Betty Friedan & Her Fight For Women'S Rights
The Problem that Has No Name was written by Betty Friedan, a mother, a writer, a proponent of women’s rights to their own bodies, and the freedom to choose a place in the world other than just the home. Betty lived in Rockland, NY and was a housewife raising three children. Although she had been raised in Peoria, IL in a typical Jewish home and grew up with Jewish traditions, she herself was an agnostic. She had had the privilege of going to an all-girls college for her education, called Smith College. (Amico, E. B., 2013).
She had become a magazine writer and as writers are prone to do, enjoyed listening to others conversations to find subject matter with which to write about. Friedan herself had many reasons to be a proponent of women’s rights. Her own mother had given up her career when she married, and encouraged Friedan to get an education. She did, and was working as a reporter when veterans returned home from the war. Forced to give up her reporter job, she was assigned a “women’s job” of researcher. When she did marry, she kept her job, but upon her requesting maternity leave for her second child, she was fired.

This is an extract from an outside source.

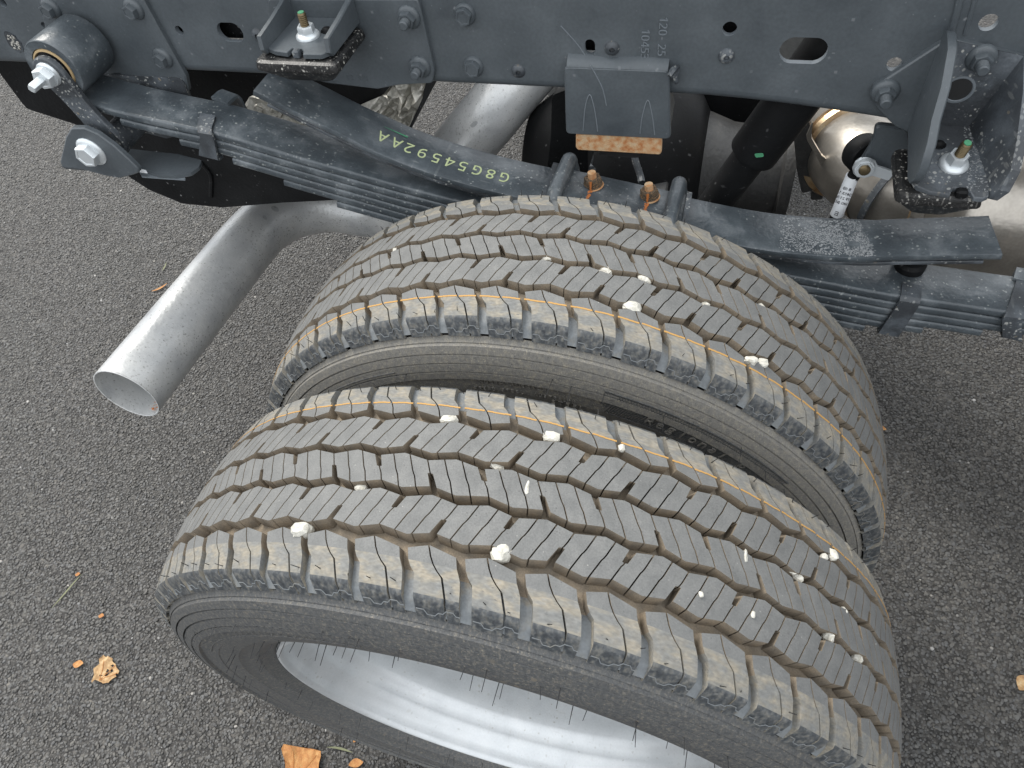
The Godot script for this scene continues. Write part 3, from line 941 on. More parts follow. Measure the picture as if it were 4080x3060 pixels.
# ------------------------------------------------------------------ spring eye, shackle and hanger at the tail
func spring_hanger(truck: Node3D) -> void:
	var h := part(truck, "spring_shackle")
	var eye := Vector3(-0.657, 0.862, 0)
	# cast hanger flange bolted to the rail behind the eye
	var st := begin()
	prism(st, rounded([Vector3(-0.7001, 0.9167, -0.5050), Vector3(-0.7212, 0.8737, -0.5050), Vector3(-0.7073, 0.8048, -0.5050), Vector3(-0.6418, 0.8155, -0.5050), Vector3(-0.6114, 0.7935, -0.5050), Vector3(-0.5452, 0.7924, -0.5050), Vector3(-0.5374, 0.8162, -0.5050), Vector3(-0.5422, 0.8741, -0.5050), Vector3(-0.5454, 0.9189, -0.5050)], 0.008), Vector3(0, 0, 0.008), 0.002)
	put(h, "hanger_plate", st, M.paint)
	for p in [Vector3(-0.6901, 0.9003, -0.4970), Vector3(-0.5642, 0.9021, -0.4970), Vector3(-0.5571, 0.8411, -0.4970)]:
		bolt(h, "bolt", p, Vector3(-0.1, -0.05, 1), 0.0132, 0.0162, 0.0115, 0, 0, M.paint, 0.35)
	# rolled eye of the main leaf
	st = begin()
	var prof := []
	var rings := []
	for k in 41:
		var a := -PI * 0.5 - 0.15 + (TAU - 0.08) * k / 40.0
		var ring := PackedVector3Array()
		for q in [[0.0370, ZN - 0.002], [0.0358, ZN], [0.0268, ZN], [0.0262, ZN - 0.001], [0.0262, ZF], [0.0358, ZF], [0.0370, ZF + 0.002]]:
			ring.append(Vector3(eye.x + cos(a) * q[0], eye.y + sin(a) * q[0], q[1] + (0.003 if q[1] > -0.45 else 0.0)))
		rings.append(ring)
	loft(st, rings, true, true)
	put(h, "spring_eye", st, M.spring_steel)
	st = begin()
	lathe(st, [Vector2(0.0262, -0.03), Vector2(0.0262, -0.001), Vector2(0.025, 0.0016), Vector2(0.0232, 0.0020), Vector2(0.0225, 0.0), Vector2(0.0225, -0.03)], eye + Vector3(0, 0, ZN + 0.002), Vector3.BACK, 32)
	put(h, "bushing_ring", st, M.tan_rubber)
	st = begin()
	lathe(st, [Vector2(0.0226, -0.02), Vector2(0.0226, -0.0015), Vector2(0.0, -0.0015)], eye + Vector3(0, 0, ZN + 0.002), Vector3.BACK, 28)
	put(h, "bushing", st, M.black_rubber)
	# shackle strap from the eye down to the lower pivot
	var z0 := -0.4195
	var lo: Vector3 = Vector3(-0.628, 0.766, 0)
	st = begin()
	var d := (lo - eye).normalized()
	var sd := Vector3(-d.y, d.x, 0)
	var w := PackedVector3Array()
	for k in 13:
		var a := PI * k / 12.0
		w.append(eye + Vector3(0, 0, z0) + (sd * cos(a) - d * sin(a)) * 0.0205)
	w.append(eye + d * 0.040 - sd * 0.0165 + Vector3(0, 0, z0))
	w.append(eye + d * 0.062 - sd * 0.0165 + Vector3(0, 0, z0))
	for k in 13:
		var a := PI + PI * k / 12.0
		w.append(lo + Vector3(0, 0, z0) + (sd * cos(a) - d * sin(a)) * 0.0205)
	w.append(eye + d * 0.062 + sd * 0.0165 + Vector3(0, 0, z0))
	w.append(eye + d * 0.040 + sd * 0.0165 + Vector3(0, 0, z0))
	prism(st, w, Vector3(0, 0, 0.0075), 0.0015)
	put(h, "strap", st, M.sprayed)
	st = begin()
	lathe(st, [Vector2(0.0190, -0.058), Vector2(0.0190, 0.0)], lo + Vector3(0, 0, z0), Vector3.BACK, 24)
	put(h, "pivot_tube", st, M.sprayed)
	bolt(h, "nut", eye + Vector3(0, 0, z0 + 0.0077), Vector3.BACK, 0.0150, 0.0225, 0.0145, 0, 0, M.zinc, 0.15)
	st = begin()
	var e0 := eye + Vector3(0, 0, z0 + 0.0210)
	var sq := []
	for q in [[0.0058, 0.0], [0.0058, 0.019], [0.0048, 0.0205]]:
		var ring := PackedVector3Array()
		for k in 8:
			var a := TAU * k / 8.0 + 0.1
			var m := 1.0 if k % 2 == 0 else 0.86
			ring.append(e0 + Vector3(cos(a) * q[0] * m, sin(a) * q[0] * m, q[1]))
		sq.append(ring)
	loft(st, sq, true, true)
	put(h, "bolt_end", st, M.zinc)

	# lower hanger: front ear with a flap bent back, belly web sweeping inwards
	var g := part(truck, "hanger_bracket")
	st = begin()
	prism(st, rounded([Vector3(-0.6523, 0.8014, -0.3980), Vector3(-0.6312, 0.8028, -0.3980), Vector3(-0.6153, 0.7953, -0.3980), Vector3(-0.6009, 0.7789, -0.3980), Vector3(-0.5911, 0.7609, -0.3980), Vector3(-0.5817, 0.7416, -0.3980), Vector3(-0.5987, 0.7349, -0.3980), Vector3(-0.6257, 0.7269, -0.3980), Vector3(-0.6468, 0.7285, -0.3980), Vector3(-0.6780, 0.7355, -0.3980), Vector3(-0.6951, 0.7369, -0.3980), Vector3(-0.7134, 0.7376, -0.3980), Vector3(-0.7113, 0.7454, -0.3980), Vector3(-0.6714, 0.7869, -0.3980)], 0.008), Vector3(0, 0, 0.007), 0.0015)
	put(g, "front_ear", st, M.paint)
	st = begin()
	var b0: Vector3 = Vector3(-0.7136, 0.7397, -0.3980)
	var b1: Vector3 = Vector3(-0.6775, 0.7362, -0.3980)
	rings = []
	for k in 8:
		var a := PI * 0.5 * k / 7.0
		var o := Vector3(0, -0.012 * sin(a), -0.012 + 0.012 * cos(a))
		var o2 := Vector3(0, -0.006 * sin(a), -0.012 + 0.006 * cos(a))
		rings.append(PackedVector3Array([b0 + o + Vector3(0, 0, 0.006), b1 + o + Vector3(0, 0.004, 0.006), b1 + o2 + Vector3(0, 0.004, 0.0), b0 + o2]))
	rings.append(PackedVector3Array([b0 + Vector3(0, -0.012, -0.05), b1 + Vector3(0, -0.008, -0.05), b1 + Vector3(0, -0.002, -0.05), b0 + Vector3(0, -0.006, -0.05)]))
	loft(st, rings, true, true)
	put(g, "bent_flap", st, M.paint)
	st = begin()
	prism(st, rounded([Vector3(-0.6641, 0.7280, -0.4556), Vector3(-0.6261, 0.7280, -0.4534), Vector3(-0.5713, 0.7280, -0.4516), Vector3(-0.5268, 0.7280, -0.4427), Vector3(-0.5220, 0.7280, -0.4280), Vector3(-0.5265, 0.7280, -0.4134), Vector3(-0.5449, 0.7280, -0.4052), Vector3(-0.5720, 0.7280, -0.4039), Vector3(-0.6035, 0.7280, -0.4122), Vector3(-0.6353, 0.7280, -0.4332)], 0.006), Vector3(0, -0.005, 0), 0.001)
	put(g, "belly_web", st, M.paint)
	st = begin()
	prism(st, [Vector3(-0.6161, 0.7235, -0.4170), Vector3(-0.5975, 0.7235, -0.4140), Vector3(-0.5346, 0.7235, -0.4087), Vector3(-0.5334, 0.7235, -0.4050), Vector3(-0.6005, 0.7235, -0.4033)], Vector3(0, -0.002, 0))
	put(g, "trim_strip", st, M.edge)
	st = begin()
	prism(st, rounded([Vector3(-0.6069, 0.7295, -0.4103), Vector3(-0.5919, 0.7295, -0.4076), Vector3(-0.5857, 0.7295, -0.4029), Vector3(-0.6010, 0.7295, -0.4047)], 0.001), Vector3(0, 0.002, 0))
	put(g, "white_mark", st, M.white_label)
	bolt(g, "bolt", Vector3(-0.6435, 0.7678, -0.3910), Vector3.BACK, 0.0200, 0.0262, 0.0150, 0, 0, M.zinc, 0.05)
	st = begin()
	prism(st, rounded([Vector3(-0.70, 0.815, -0.495), Vector3(-0.54, 0.815, -0.495), Vector3(-0.56, 0.735, -0.495), Vector3(-0.62, 0.72, -0.495), Vector3(-0.69, 0.735, -0.495)], 0.01), Vector3(0, 0, -0.008), 0.001)
	put(g, "rear_ear", st, M.sprayed)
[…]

In 1963 she would boldly write a book called “The Feminine Mystique” which would shock many and inspire even more to a call for action. She herself realizing just writing about feminists’ ideals was not enough co-founded the National Organization for Women (NOW) in 1966. The Problem that Has No Name began as a way of telling how her eyes were opened to the truths that lie beneath the surface for a multitude of women. After years of women being taught that their destiny, their truth, was to live the life of a homemaker and that there was “no greater destiny than to glory in their own femininity.” (Friedan, B. (1963) she heard voices speaking a different truth. Friedan describes the state of how life was for women – homemakers from young ages being encouraged to start a family, and have babies, decreasing female collegiate attendance, women being taught to embrace sewing, decorating, choosing home appliances, and taking care of their man. She then hears the perfect bubble burst in conversation all around her.

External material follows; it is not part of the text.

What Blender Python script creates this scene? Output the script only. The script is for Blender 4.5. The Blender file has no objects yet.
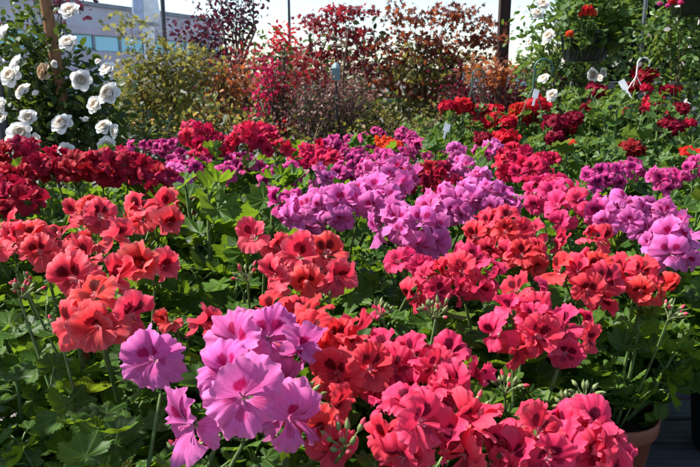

First, from housewife’s sharing how incomplete and angry they felt. Then, as more women shared and realized they weren’t the only ones, Friedan’s researcher brain turned on and she begins to notice more happening. There were television conversations like “The Trapped Housewife”, and other shows placing the housewife’s dissatisfaction on reasons like bad repairmen, and having to drive their kids too far, or too much school PTA responsibilities. As excuses were made and schemes were devised to help the poor housewife Freidan equates and states the following, “For human suffering there is a reason; perhaps the reason has not been found because the right questions have not been asked, or pressed far enough.” She goes on to say in a profound statement, “The women who suffer this problem have a hunger that food cannot fill.”

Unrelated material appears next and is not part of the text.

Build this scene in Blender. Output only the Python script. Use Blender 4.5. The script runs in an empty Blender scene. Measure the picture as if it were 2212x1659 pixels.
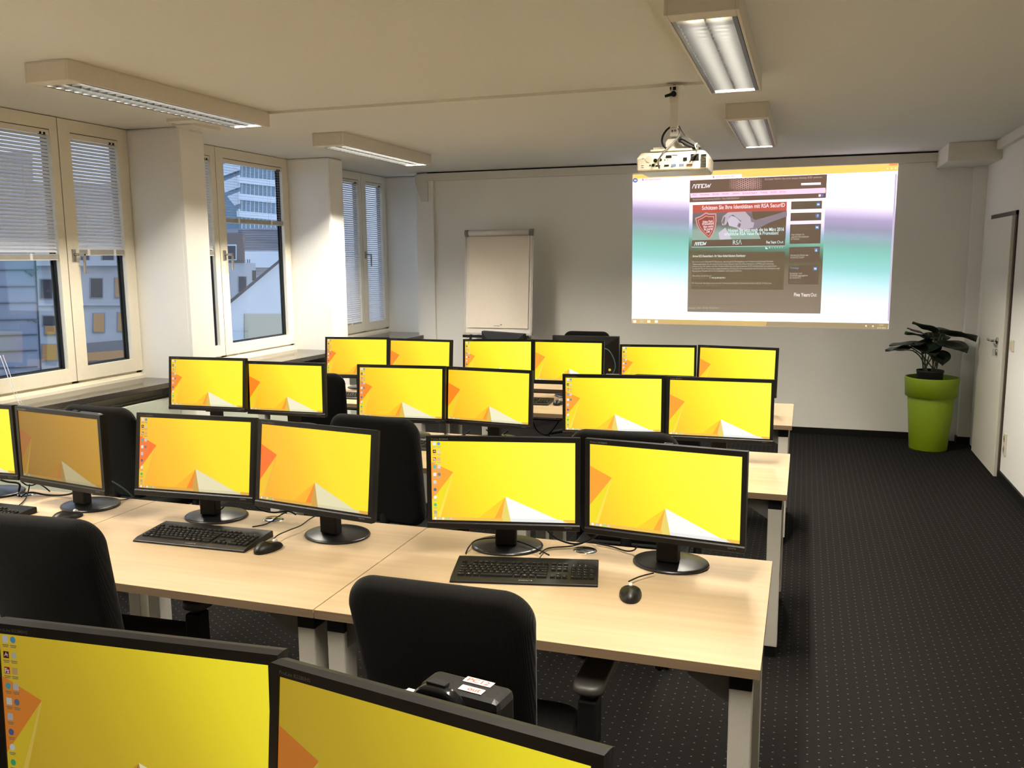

This feeling became her driving force to encourage the rights of women to choose their own destiny and to fight not just for civil rights of others, but for their own rights to use their talents for more than housework. (Friedan, B. (1963).
It was a starting conversation that allowed the Feminist Movement to break the ice and start fighting for their own rights. When the National Organization for Women was founded it was a small group of smart and educated women fighting for the Civil Rights Act. As they were passionately working for the rights of all, they realized their own rights as women weren’t being taken seriously, but rather were being danced around as other problems. As women began meeting in the early 1970’s “in suburban kitchens, college dorm rooms, and churches or synagogues” they “created “consciousness-raising” groups to talk about power and patriarchy, romance and marriage, sexuality, abortion, health care, work, and family.” (Norton, 2015) These conversations birthed other conversations about owning their own bodies and entered into abortion rights. By the end of the 1970’s so many things would change for women (first female Rhodes scholars in 1977, first female president of the Harvard Law Review in 1977) due to the persistence of the NOW. (Norton, 2015).